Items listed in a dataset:
━━━

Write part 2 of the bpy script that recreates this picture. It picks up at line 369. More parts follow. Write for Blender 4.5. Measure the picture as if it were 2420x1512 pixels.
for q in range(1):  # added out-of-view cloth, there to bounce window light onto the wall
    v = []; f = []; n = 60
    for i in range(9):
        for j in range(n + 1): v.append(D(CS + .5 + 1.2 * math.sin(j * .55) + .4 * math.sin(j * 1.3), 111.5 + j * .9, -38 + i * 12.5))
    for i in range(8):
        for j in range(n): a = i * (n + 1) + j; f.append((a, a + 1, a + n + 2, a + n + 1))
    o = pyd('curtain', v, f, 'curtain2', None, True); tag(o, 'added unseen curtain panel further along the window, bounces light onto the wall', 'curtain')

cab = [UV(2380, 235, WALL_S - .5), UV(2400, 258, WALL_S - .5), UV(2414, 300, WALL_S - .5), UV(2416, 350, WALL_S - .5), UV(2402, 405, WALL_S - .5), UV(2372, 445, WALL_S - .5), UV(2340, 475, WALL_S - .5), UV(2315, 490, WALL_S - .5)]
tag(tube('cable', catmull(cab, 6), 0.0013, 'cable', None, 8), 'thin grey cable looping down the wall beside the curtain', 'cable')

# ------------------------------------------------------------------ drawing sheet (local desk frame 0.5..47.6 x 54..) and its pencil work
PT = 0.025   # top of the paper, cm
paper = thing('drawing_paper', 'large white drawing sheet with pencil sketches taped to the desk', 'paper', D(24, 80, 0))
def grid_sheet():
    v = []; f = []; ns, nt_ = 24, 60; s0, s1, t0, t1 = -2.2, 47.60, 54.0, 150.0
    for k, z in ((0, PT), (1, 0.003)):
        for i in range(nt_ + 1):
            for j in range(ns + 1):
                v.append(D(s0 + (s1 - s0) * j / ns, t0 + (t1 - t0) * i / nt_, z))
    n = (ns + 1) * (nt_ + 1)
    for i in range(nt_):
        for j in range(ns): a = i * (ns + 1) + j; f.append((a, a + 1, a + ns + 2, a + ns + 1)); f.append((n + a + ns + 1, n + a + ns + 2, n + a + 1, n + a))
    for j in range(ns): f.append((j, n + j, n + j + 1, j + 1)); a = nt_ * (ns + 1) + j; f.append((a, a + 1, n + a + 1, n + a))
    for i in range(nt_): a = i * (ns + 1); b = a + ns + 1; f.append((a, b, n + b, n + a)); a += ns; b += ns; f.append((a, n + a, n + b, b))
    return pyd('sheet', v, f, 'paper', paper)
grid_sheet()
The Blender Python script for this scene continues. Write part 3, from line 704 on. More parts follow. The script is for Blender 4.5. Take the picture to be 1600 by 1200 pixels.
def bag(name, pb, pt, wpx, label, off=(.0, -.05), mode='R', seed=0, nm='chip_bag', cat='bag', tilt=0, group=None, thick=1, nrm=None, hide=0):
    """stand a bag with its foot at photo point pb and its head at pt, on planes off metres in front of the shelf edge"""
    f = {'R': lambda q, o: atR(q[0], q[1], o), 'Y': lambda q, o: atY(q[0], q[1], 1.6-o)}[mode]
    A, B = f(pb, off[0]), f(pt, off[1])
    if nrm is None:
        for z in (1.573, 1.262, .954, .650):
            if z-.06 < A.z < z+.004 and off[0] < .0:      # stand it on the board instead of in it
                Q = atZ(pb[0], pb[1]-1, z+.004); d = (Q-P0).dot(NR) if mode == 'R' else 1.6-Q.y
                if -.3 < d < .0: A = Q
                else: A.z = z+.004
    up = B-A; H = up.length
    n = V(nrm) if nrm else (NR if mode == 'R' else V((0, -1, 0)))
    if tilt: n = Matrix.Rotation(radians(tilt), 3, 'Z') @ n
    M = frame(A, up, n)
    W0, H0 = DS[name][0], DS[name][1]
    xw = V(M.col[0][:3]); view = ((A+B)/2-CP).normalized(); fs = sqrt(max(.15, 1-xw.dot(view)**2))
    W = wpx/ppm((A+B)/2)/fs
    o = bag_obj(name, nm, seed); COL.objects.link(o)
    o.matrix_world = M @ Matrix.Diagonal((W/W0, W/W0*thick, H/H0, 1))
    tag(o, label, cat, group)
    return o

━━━

What you need to do: Copy out all the entries shown above, character for character.

Task output:
Write part 2 of the bpy script that recreates this picture. It picks up at line 369. More parts follow. Write for Blender 4.5. Measure the picture as if it were 2420x1512 pixels.
for q in range(1):  # added out-of-view cloth, there to bounce window light onto the wall
    v = []; f = []; n = 60
    for i in range(9):
        for j in range(n + 1): v.append(D(CS + .5 + 1.2 * math.sin(j * .55) + .4 * math.sin(j * 1.3), 111.5 + j * .9, -38 + i * 12.5))
    for i in range(8):
        for j in range(n): a = i * (n + 1) + j; f.append((a, a + 1, a + n + 2, a + n + 1))
    o = pyd('curtain', v, f, 'curtain2', None, True); tag(o, 'added unseen curtain panel further along the window, bounces light onto the wall', 'curtain')

cab = [UV(2380, 235, WALL_S - .5), UV(2400, 258, WALL_S - .5), UV(2414, 300, WALL_S - .5), UV(2416, 350, WALL_S - .5), UV(2402, 405, WALL_S - .5), UV(2372, 445, WALL_S - .5), UV(2340, 475, WALL_S - .5), UV(2315, 490, WALL_S - .5)]
tag(tube('cable', catmull(cab, 6), 0.0013, 'cable', None, 8), 'thin grey cable looping down the wall beside the curtain', 'cable')

# ------------------------------------------------------------------ drawing sheet (local desk frame 0.5..47.6 x 54..) and its pencil work
PT = 0.025   # top of the paper, cm
paper = thing('drawing_paper', 'large white drawing sheet with pencil sketches taped to the desk', 'paper', D(24, 80, 0))
def grid_sheet():
    v = []; f = []; ns, nt_ = 24, 60; s0, s1, t0, t1 = -2.2, 47.60, 54.0, 150.0
    for k, z in ((0, PT), (1, 0.003)):
        for i in range(nt_ + 1):
            for j in range(ns + 1):
                v.append(D(s0 + (s1 - s0) * j / ns, t0 + (t1 - t0) * i / nt_, z))
    n = (ns + 1) * (nt_ + 1)
    for i in range(nt_):
        for j in range(ns): a = i * (ns + 1) + j; f.append((a, a + 1, a + ns + 2, a + ns + 1)); f.append((n + a + ns + 1, n + a + ns + 2, n + a + 1, n + a))
    for j in range(ns): f.append((j, n + j, n + j + 1, j + 1)); a = nt_ * (ns + 1) + j; f.append((a, a + 1, n + a + 1, n + a))
    for i in range(nt_): a = i * (ns + 1); b = a + ns + 1; f.append((a, b, n + b, n + a)); a += ns; b += ns; f.append((a, n + a, n + b, b))
    return pyd('sheet', v, f, 'paper', paper)
grid_sheet()
The Blender Python script for this scene continues. Write part 3, from line 704 on. More parts follow. The script is for Blender 4.5. Take the picture to be 1600 by 1200 pixels.
def bag(name, pb, pt, wpx, label, off=(.0, -.05), mode='R', seed=0, nm='chip_bag', cat='bag', tilt=0, group=None, thick=1, nrm=None, hide=0):
    """stand a bag with its foot at photo point pb and its head at pt, on planes off metres in front of the shelf edge"""
    f = {'R': lambda q, o: atR(q[0], q[1], o), 'Y': lambda q, o: atY(q[0], q[1], 1.6-o)}[mode]
    A, B = f(pb, off[0]), f(pt, off[1])
    if nrm is None:
        for z in (1.573, 1.262, .954, .650):
            if z-.06 < A.z < z+.004 and off[0] < .0:      # stand it on the board instead of in it
                Q = atZ(pb[0], pb[1]-1, z+.004); d = (Q-P0).dot(NR) if mode == 'R' else 1.6-Q.y
                if -.3 < d < .0: A = Q
                else: A.z = z+.004
    up = B-A; H = up.length
    n = V(nrm) if nrm else (NR if mode == 'R' else V((0, -1, 0)))
    if tilt: n = Matrix.Rotation(radians(tilt), 3, 'Z') @ n
    M = frame(A, up, n)
    W0, H0 = DS[name][0], DS[name][1]
    xw = V(M.col[0][:3]); view = ((A+B)/2-CP).normalized(); fs = sqrt(max(.15, 1-xw.dot(view)**2))
    W = wpx/ppm((A+B)/2)/fs
    o = bag_obj(name, nm, seed); COL.objects.link(o)
    o.matrix_world = M @ Matrix.Diagonal((W/W0, W/W0*thick, H/H0, 1))
    tag(o, label, cat, group)
    return o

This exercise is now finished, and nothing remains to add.